While your fire burns, slowly add firewood to the campfire ring and feed the fire to keep it going. Do not add too much firewood at once, as this may smother the fire and put it out.

Do not burn plastic and other garbage like cans in your fire; these need to go in the trash.

How to put the fire out correctly

You must completely extinguish a campfire, which can produce intense heat, and if you do not put out the fire completely, it could damage the surroundings and other plant material. Using a campfire ring will minimize this risk; however, ensure the fire is put out.

Ashes must be cool before you leave the campsite. Putting out a fire takes longer than you may think; it will take about 20 minutes to put out the fire.

  Let it burn out completely.

It is best if you let the fire die a while before you want the fire out entirely. You stop feeding the fire, pull out any big logs, and put them out with water. The rest of the fire you can leave to die down completely. You can use the back of your hand to check if the fire is out. Just put the back of your hand near the ash; if you feel any warmth, it is not out yet.

 Extinguish it completely

When lighting the campfire, keep a bucket of sand or water close.

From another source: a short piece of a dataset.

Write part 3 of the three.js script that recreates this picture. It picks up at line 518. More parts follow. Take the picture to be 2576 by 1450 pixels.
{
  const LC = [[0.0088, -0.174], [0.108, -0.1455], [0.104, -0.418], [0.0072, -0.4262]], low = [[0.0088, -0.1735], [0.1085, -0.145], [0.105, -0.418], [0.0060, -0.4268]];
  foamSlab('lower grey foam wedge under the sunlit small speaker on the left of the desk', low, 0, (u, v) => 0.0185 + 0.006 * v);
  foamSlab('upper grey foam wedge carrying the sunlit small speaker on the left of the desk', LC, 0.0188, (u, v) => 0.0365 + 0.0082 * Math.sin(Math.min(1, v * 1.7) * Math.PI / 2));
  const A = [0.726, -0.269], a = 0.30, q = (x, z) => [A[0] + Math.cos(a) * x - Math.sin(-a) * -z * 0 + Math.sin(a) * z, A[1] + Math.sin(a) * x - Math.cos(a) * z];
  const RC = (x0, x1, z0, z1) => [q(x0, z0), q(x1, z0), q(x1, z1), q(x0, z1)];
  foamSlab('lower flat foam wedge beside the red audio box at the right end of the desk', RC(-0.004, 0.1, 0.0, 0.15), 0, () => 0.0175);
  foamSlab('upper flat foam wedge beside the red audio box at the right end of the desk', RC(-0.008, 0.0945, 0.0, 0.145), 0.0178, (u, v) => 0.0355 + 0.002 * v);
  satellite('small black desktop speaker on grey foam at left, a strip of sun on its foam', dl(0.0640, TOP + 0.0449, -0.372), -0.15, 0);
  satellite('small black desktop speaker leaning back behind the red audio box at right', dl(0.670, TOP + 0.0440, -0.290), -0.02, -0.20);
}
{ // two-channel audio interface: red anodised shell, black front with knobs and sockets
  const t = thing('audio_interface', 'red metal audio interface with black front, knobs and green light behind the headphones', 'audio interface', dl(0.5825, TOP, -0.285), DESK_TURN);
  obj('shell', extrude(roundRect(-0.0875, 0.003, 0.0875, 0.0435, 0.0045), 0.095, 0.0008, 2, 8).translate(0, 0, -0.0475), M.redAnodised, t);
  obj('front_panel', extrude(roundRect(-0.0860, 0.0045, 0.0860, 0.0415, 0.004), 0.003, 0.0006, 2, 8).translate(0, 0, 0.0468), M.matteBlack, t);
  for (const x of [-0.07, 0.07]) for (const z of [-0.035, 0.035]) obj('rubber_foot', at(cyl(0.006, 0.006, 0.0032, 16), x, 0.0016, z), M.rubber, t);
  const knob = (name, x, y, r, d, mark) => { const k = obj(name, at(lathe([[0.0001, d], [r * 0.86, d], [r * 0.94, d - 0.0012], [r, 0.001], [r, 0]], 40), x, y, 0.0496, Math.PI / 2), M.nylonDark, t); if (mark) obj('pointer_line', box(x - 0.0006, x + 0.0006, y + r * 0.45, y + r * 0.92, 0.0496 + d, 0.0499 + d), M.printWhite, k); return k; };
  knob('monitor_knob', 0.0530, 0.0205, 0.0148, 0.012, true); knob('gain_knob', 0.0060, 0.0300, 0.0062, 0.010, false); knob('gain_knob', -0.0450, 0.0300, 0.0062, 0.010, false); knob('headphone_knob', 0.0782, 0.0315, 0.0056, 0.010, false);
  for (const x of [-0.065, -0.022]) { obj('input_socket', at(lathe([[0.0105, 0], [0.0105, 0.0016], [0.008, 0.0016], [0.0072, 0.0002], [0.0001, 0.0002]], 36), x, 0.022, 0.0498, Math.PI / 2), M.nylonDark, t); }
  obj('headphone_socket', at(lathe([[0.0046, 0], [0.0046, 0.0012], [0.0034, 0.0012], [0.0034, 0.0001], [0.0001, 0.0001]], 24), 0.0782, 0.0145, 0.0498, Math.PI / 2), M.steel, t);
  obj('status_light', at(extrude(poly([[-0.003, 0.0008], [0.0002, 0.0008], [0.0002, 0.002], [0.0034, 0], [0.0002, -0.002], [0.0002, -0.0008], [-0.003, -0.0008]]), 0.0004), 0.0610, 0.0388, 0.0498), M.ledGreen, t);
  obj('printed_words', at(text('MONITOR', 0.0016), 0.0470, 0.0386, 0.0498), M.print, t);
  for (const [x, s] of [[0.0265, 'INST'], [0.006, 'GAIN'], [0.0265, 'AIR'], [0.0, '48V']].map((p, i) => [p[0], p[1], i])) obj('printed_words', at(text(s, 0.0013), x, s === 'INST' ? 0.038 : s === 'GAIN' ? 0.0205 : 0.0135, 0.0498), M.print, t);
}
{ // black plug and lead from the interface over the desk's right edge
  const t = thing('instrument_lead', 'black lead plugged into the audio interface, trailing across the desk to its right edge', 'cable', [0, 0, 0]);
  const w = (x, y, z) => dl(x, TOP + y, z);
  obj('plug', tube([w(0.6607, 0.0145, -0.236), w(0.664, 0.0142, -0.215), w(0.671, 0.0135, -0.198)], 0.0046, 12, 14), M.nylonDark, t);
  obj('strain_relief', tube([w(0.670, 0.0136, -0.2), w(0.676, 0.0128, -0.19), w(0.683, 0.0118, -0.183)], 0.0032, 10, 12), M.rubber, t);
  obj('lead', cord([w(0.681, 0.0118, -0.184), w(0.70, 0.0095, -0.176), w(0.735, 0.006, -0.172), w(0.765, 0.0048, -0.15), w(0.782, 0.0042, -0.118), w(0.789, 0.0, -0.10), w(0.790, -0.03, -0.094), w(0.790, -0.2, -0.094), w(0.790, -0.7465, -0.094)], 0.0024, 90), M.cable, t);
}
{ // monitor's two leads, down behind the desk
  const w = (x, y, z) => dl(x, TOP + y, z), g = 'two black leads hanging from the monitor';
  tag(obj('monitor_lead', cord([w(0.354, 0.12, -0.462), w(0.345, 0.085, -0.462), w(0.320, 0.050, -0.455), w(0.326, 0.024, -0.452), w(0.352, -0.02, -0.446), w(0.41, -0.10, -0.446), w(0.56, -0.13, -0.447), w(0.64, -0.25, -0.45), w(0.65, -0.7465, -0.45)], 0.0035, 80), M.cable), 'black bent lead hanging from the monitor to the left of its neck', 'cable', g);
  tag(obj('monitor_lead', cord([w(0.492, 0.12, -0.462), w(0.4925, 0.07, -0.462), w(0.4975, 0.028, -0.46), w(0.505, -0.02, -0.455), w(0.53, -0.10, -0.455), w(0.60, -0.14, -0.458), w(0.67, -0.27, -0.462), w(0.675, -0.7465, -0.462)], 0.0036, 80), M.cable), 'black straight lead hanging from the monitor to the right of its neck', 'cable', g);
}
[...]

Start by sprinkling the water; avoid pouring out the entire bucket of water. Please do not flood the fire ring if someone else will use it later.

Sprinkle water, and mix the embers with a stick until all embers and coals are completely out. Once you no longer see any steam coming from the coals and the hissing has stopped, you are closer to an extinguished fire.

Once the fire is out, clear up the area. Leave the space the same way you found it, especially camping in the backcountry. Clear up the ash and scatter it around a vast area. If you had to dig up a fire pit, fill it up with dirt.

Next time you are out on a camping trip, and after the entire camping experience, you now have the knowledge and valuable tips to make you an expert at building a campfire. You can light up a fire within minutes and keep it alive. You also know how to practice safety while enjoying the ambiance a campfire gives.